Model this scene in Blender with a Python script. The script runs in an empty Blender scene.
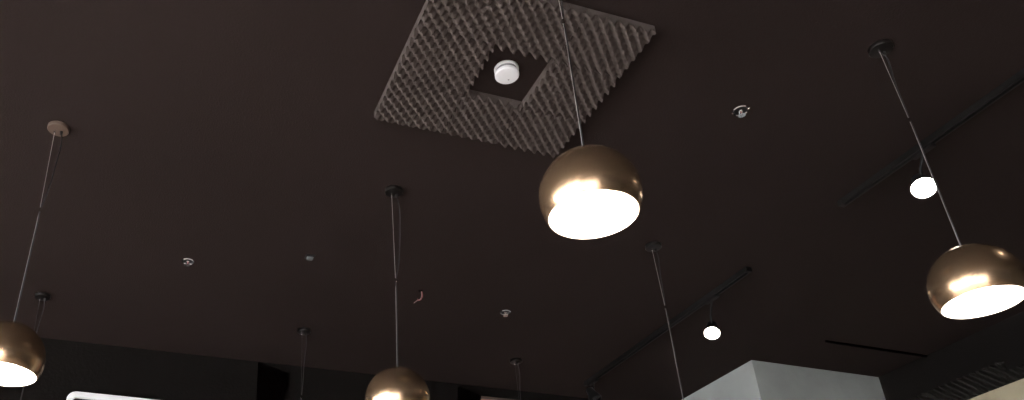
import bpy, bmesh, math, random
from mathutils import Vector, Matrix
random.seed(4)
S = bpy.context.scene
COL = S.collection
H = 2.3            # ceiling height above the lens, metres
ZC = 1.2           # lens height above the floor


def W(x, y, z):    # room units (multiples of H from the lens) -> metres
    return Vector((x * H, y * H, ZC + z * H))


# ---------------------------------------------------------------- camera
F, CX, CY = 820.77, 398.79, 281.74
RX, RY, RZ = -5.02397307e-01, -3.33186371e-01, -1.95232220e-02


def cam_axes():
    a, b, c = RX, RY, RZ
    mx = Matrix(((1, 0, 0), (0, math.cos(a), -math.sin(a)), (0, math.sin(a), math.cos(a))))
    my = Matrix(((math.cos(b), 0, math.sin(b)), (0, 1, 0), (-math.sin(b), 0, math.cos(b))))
    mz = Matrix(((math.cos(c), -math.sin(c), 0), (math.sin(c), math.cos(c), 0), (0, 0, 1)))
    return mz @ mx @ my


M3 = cam_axes()


def w3(r):         # (right, down, forward) -> blender world
    return Vector((r[0], r[2], -r[1]))


right, down, fwd = w3(M3[0]), w3(M3[1]), w3(M3[2])
cam_d = bpy.data.cameras.new('camera')
cam = bpy.data.objects.new('camera', cam_d)
COL.objects.link(cam)
rot = Matrix((right, -down, -fwd)).transposed()
cam.matrix_world = Matrix.Translation((0, 0, ZC)) @ rot.to_4x4()
cam_d.sensor_width = 36
cam_d.lens = F / 1024 * 36
cam_d.shift_x = (512 - CX) / 1024
cam_d.shift_y = (CY - 200) / 1024
cam_d.clip_start = 0.02
S.camera = cam

# ---------------------------------------------------------------- world, exposure
world = bpy.data.worlds.new('world')
S.world = world
world.use_nodes = True
bg = world.node_tree.nodes['Background']
bg.inputs[0].default_value = (0.93, 0.96, 1.0, 1)     # bright overcast daylight
bg.inputs[1].default_value = 44.0
S.view_settings.view_transform = 'Standard'
S.view_settings.look = 'None'
S.view_settings.exposure = 0
S.view_settings.gamma = 1
S.view_settings.use_curve_mapping = False
S.cycles.max_bounces = 8
S.cycles.diffuse_bounces = 5
S.cycles.sample_clamp_indirect = 6


# ---------------------------------------------------------------- materials
def mat(name, col, rough=.6, metal=0., spec=.5, var=0., vscale=6., bump=0., bscale=60., emit=0., ecol=None):
    m = bpy.data.materials.new(name)
    m.use_nodes = True
    nt = m.node_tree
    b = nt.nodes['Principled BSDF']
    b.inputs['Base Color'].default_value = (*col, 1)
    b.inputs['Roughness'].default_value = rough
    b.inputs['Metallic'].default_value = metal
    b.inputs['Specular IOR Level'].default_value = spec
    tc = nt.nodes.new('ShaderNodeTexCoord')
    if var:
        n = nt.nodes.new('ShaderNodeTexNoise')
        n.inputs['Scale'].default_value = vscale
        n.inputs['Detail'].default_value = 4
        nt.links.new(tc.outputs['Object'], n.inputs['Vector'])
        r = nt.nodes.new('ShaderNodeValToRGB')
        r.color_ramp.elements[0].position = .3
        r.color_ramp.elements[1].position = .7
        r.color_ramp.elements[0].color = (*[c * (1 - var) for c in col], 1)
        r.color_ramp.elements[1].color = (*[min(1, c * (1 + var)) for c in col], 1)
        nt.links.new(n.outputs['Fac'], r.inputs['Fac'])
        nt.links.new(r.outputs['Color'], b.inputs['Base Color'])
    if bump:
        n2 = nt.nodes.new('ShaderNodeTexNoise')
        n2.inputs['Scale'].default_value = bscale
        nt.links.new(tc.outputs['Object'], n2.inputs['Vector'])
        bp = nt.nodes.new('ShaderNodeBump')
        bp.inputs['Strength'].default_value = bump
        bp.inputs['Distance'].default_value = .01
        nt.links.new(n2.outputs['Fac'], bp.inputs['Height'])
        nt.links.new(bp.outputs['Normal'], b.inputs['Normal'])
    if emit:
        b.inputs['Emission Color'].default_value = (*(ecol or col), 1)
        b.inputs['Emission Strength'].default_value = emit
    return m


M_CEIL = mat('black_ceiling_paint', (.0195, .0130, .0117), .9, spec=.08, var=.05, vscale=.8, bump=.15, bscale=120)
M_WALL = mat('black_wall_paint', (.0068, .0056, .0050), .9, spec=.05, var=.1, vscale=1.5, bump=.15)
M_PALE = mat('pale_plaster', (.45, .43, .40), .8, var=.05)
M_FLOOR = mat('grey_floor', (.40, .35, .31), .5, var=.15, vscale=1.2)
M_PAVE = mat('light_pavement', (.26, .255, .25), .9, var=.1, vscale=.8)
M_CONC = mat('grey_concrete_panel', (.32, .335, .325), .8, spec=.2, var=.13, vscale=2.2, bump=.2, bscale=18)
M_FOAM = mat('charcoal_foam', (.073, .058, .053), 1., spec=.05, bump=.2, bscale=300)
M_FOAM2 = mat('black_foam', (.020, .018, .016), 1., spec=.05, bump=.2, bscale=300)
M_BRASS = mat('satin_brass', (.52, .335, .20), .27, metal=.94, var=.04, vscale=9)
M_CANOPY = mat('canopy_dark_tone', (.006, .0045, .004), .35, spec=.15)
M_TAN = mat('canopy_tan_tone', (.095, .062, .046), .45, metal=.2)  # paler tan tone, set on one canopy only
M_TRIM = mat('dark_brown_trim', (.06, .04, .03), .6)
M_INNER = mat('white_enamel', (.9, .87, .82), .5)
M_BULB = mat('frosted_bulb_glow', (1, .93, .82), .4, emit=45., ecol=(1, .90, .76))
M_WIRE = mat('steel_wire', (.36, .33, .31), .4, metal=.5)
M_CORD = mat('black_cord', (.012, .010, .010), .6)
M_STEEL = mat('bright_steel', (.75, .73, .72), .2, metal=1.)
M_CHROME = mat('chrome', (.85, .84, .84), .12, metal=1.)
M_BLACK = mat('black_metal', (.006, .005, .005), .5, spec=.2)
M_BLACKM = mat('black_matte', (.0010, .0006, .0006), 1., spec=0.)
M_WHITE = mat('white_plastic', (.82, .81, .83), .45)
M_GREYP = mat('grey_plastic', (.30, .29, .30), .5)
M_SENSOR = mat('grey_lens_plastic', (.13, .14, .14), .35)
M_SPOT = mat('spot_lens_glow', (1, .95, .88), .4, emit=30., ecol=(1, .93, .82))
M_FRAME = mat('white_frame_emissive', (.85, .85, .86), .4, emit=.25, ecol=(1, .98, .98))  # plain white plus a small emission term
M_SCREEN = mat('dark_screen', (.012, .010, .010), .15)
M_OAK = mat('pale_oak_board', (.33, .285, .19), .6, var=.18, vscale=4)
M_BROWN = mat('brown_wood_board', (.34, .22, .17), .5, var=.15, vscale=5)
M_RED = mat('red_wire', (.40, .13, .12), .5)
M_PINK = mat('pale_wire', (.50, .34, .32), .5)
M_FRM = mat('dark_window_metal', (.03, .03, .03), .4)


def glass_mat():
    m = bpy.data.materials.new('window_glass')
    m.use_nodes = True
    nt = m.node_tree
    nt.nodes.clear()
    o = nt.nodes.new('ShaderNodeOutputMaterial')
    mx = nt.nodes.new('ShaderNodeMixShader')
    t = nt.nodes.new('ShaderNodeBsdfTransparent')
    g = nt.nodes.new('ShaderNodeBsdfGlossy')
    g.inputs['Roughness'].default_value = .02
    mx.inputs[0].default_value = .07
    nt.links.new(t.outputs[0], mx.inputs[1])
    nt.links.new(g.outputs[0], mx.inputs[2])
    nt.links.new(mx.outputs[0], o.inputs[0])
    return m


M_GLASS = glass_mat()


# ---------------------------------------------------------------- helpers
def obj(name, bm, m, parent=None, smooth=True, loc=None):
    me = bpy.data.meshes.new(name)
    bmesh.ops.recalc_face_normals(bm, faces=bm.faces[:])
    bm.to_mesh(me)
    bm.free()
    me.materials.append(m)
    if smooth:
        for p in me.polygons:
            p.use_smooth = True
        try:
            me.set_sharp_from_angle(angle=math.radians(38))
        except Exception:
            pass
    o = bpy.data.objects.new(name, me)
    COL.objects.link(o)
    if parent:
        o.parent = parent
    if loc is not None:
        o.location = loc
    return o


def thing(name, label, cat, loc, group=None):
    o = bpy.data.objects.new(name, None)
    o.empty_display_size = .05
    COL.objects.link(o)
    o.location = loc
    tag(o, label, cat, group)
    return o


def tag(o, label, cat, group=None):
    o['label'] = label
    o['category'] = cat
    if group:
        o['group'] = group
    return o


def struct(name, bm, m, smooth=False):
    o = obj(name, bm, m, smooth=smooth)
    o['kind'] = 'structure'
    return o


def box(bm, a, b, bevel=0.):
    a, b = Vector(a), Vector(b)
    r = bmesh.ops.create_cube(bm, size=1)
    vs = r['verts']
    c, d = (a + b) / 2, b - a
    for v in vs:
        v.co = Vector((v.co.x * d.x, v.co.y * d.y, v.co.z * d.z)) + c
    if bevel:
        es = list({e for v in vs for e in v.link_edges})
        bmesh.ops.bevel(bm, geom=es, offset=bevel, segments=2, affect='EDGES')
    return vs


def lathe(bm, prof, n=48, mtx=None, close=False):
    """prof: list of (r, z); r == 0 ends become poles."""
    rings = []
    for r, z in prof:
        if r < 1e-7:
            rings.append([bm.verts.new((0, 0, z))])
        else:
            rings.append([bm.verts.new((r * math.cos(2 * math.pi * i / n), r * math.sin(2 * math.pi * i / n), z)) for i in range(n)])
    pairs = list(zip(rings[:-1], rings[1:]))
    if close:
        pairs.append((rings[-1], rings[0]))
    for a, b in pairs:
        if len(a) == 1 and len(b) == 1:
            continue
        for i in range(n):
            j = (i + 1) % n
            if len(a) == 1:
                bm.faces.new((a[0], b[i], b[j]))
            elif len(b) == 1:
                bm.faces.new((a[i], a[j], b[0]))
            else:
                bm.faces.new((a[i], a[j], b[j], b[i]))
    if mtx is not None:
        for ring in rings:
            for v in ring:
                v.co = mtx @ v.co


def tube(bm, pts, r, n=8):
    pts = [Vector(p) for p in pts]
    rings = []
    for i, p in enumerate(pts):
        d = (pts[min(i + 1, len(pts) - 1)] - pts[max(i - 1, 0)]).normalized()
        up = Vector((0, 0, 1)) if abs(d.z) < .9 else Vector((1, 0, 0))
        a = d.cross(up).normalized()
        b = d.cross(a)
        rings.append([bm.verts.new(p + (a * math.cos(2 * math.pi * k / n) + b * math.sin(2 * math.pi * k / n)) * r) for k in range(n)])
    for a, b in zip(rings[:-1], rings[1:]):
        for k in range(n):
            l = (k + 1) % n
            bm.faces.new((a[k], a[l], b[l], b[k]))
    bm.faces.new(rings[0])
    bm.faces.new(rings[-1][::-1])


def smooth_path(pts, k=8):
    """Catmull-Rom through pts"""
    pts = [Vector(p) for p in pts]
    P = [pts[0] * 2 - pts[1]] + pts + [pts[-1] * 2 - pts[-2]]
    out = []
    for i in range(1, len(P) - 2):
        for j in range(k):
            t = j / k
            a, b, c, d = P[i - 1], P[i], P[i + 1], P[i + 2]
            out.append(.5 * ((2 * b) + (c - a) * t + (2 * a - 5 * b + 4 * c - d) * t * t + (3 * b - a - 3 * c + d) * t ** 3))
    out.append(pts[-1])
    return out


# ---------------------------------------------------------------- room shell
XL, XR, YB, YF = -2.2 * H, 2.318 * H, -1.6 * H, 2.325 * H
ZT = ZC + H
T = .15
bm = bmesh.new(); box(bm, (XL - T, YB - T, ZT), (XR + T, YF + T, ZT + T)); struct('ceiling', bm, M_CEIL)
bm = bmesh.new(); box(bm, (XL - T, YB - T, -T), (XR + T, YF + T, 0)); struct('floor', bm, M_FLOOR)
bm = bmesh.new(); box(bm, (XR, YB - T, 0), (XR + T, YF + T, ZT)); struct('wall_right', bm, M_WALL)
bm = bmesh.new(); box(bm, (XL - T, YF, 0), (XR, YF + T, ZT)); struct('wall_back', bm, M_WALL)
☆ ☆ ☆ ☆
* WHAT THE EXERCISE ASKS *
Write out again, exactly, the lines from the start of the listing up to the line containing "S.camera = cam", with both ends and without pictures.

* ANSWER FOR THE TASK *
Model this scene in Blender with a Python script. The script runs in an empty Blender scene.
import bpy, bmesh, math, random
from mathutils import Vector, Matrix
random.seed(4)
S = bpy.context.scene
COL = S.collection
H = 2.3            # ceiling height above the lens, metres
ZC = 1.2           # lens height above the floor


def W(x, y, z):    # room units (multiples of H from the lens) -> metres
    return Vector((x * H, y * H, ZC + z * H))


# ---------------------------------------------------------------- camera
F, CX, CY = 820.77, 398.79, 281.74
RX, RY, RZ = -5.02397307e-01, -3.33186371e-01, -1.95232220e-02


def cam_axes():
    a, b, c = RX, RY, RZ
    mx = Matrix(((1, 0, 0), (0, math.cos(a), -math.sin(a)), (0, math.sin(a), math.cos(a))))
    my = Matrix(((math.cos(b), 0, math.sin(b)), (0, 1, 0), (-math.sin(b), 0, math.cos(b))))
    mz = Matrix(((math.cos(c), -math.sin(c), 0), (math.sin(c), math.cos(c), 0), (0, 0, 1)))
    return mz @ mx @ my


M3 = cam_axes()


def w3(r):         # (right, down, forward) -> blender world
    return Vector((r[0], r[2], -r[1]))


right, down, fwd = w3(M3[0]), w3(M3[1]), w3(M3[2])
cam_d = bpy.data.cameras.new('camera')
cam = bpy.data.objects.new('camera', cam_d)
COL.objects.link(cam)
rot = Matrix((right, -down, -fwd)).transposed()
cam.matrix_world = Matrix.Translation((0, 0, ZC)) @ rot.to_4x4()
cam_d.sensor_width = 36
cam_d.lens = F / 1024 * 36
cam_d.shift_x = (512 - CX) / 1024
cam_d.shift_y = (CY - 200) / 1024
cam_d.clip_start = 0.02
S.camera = cam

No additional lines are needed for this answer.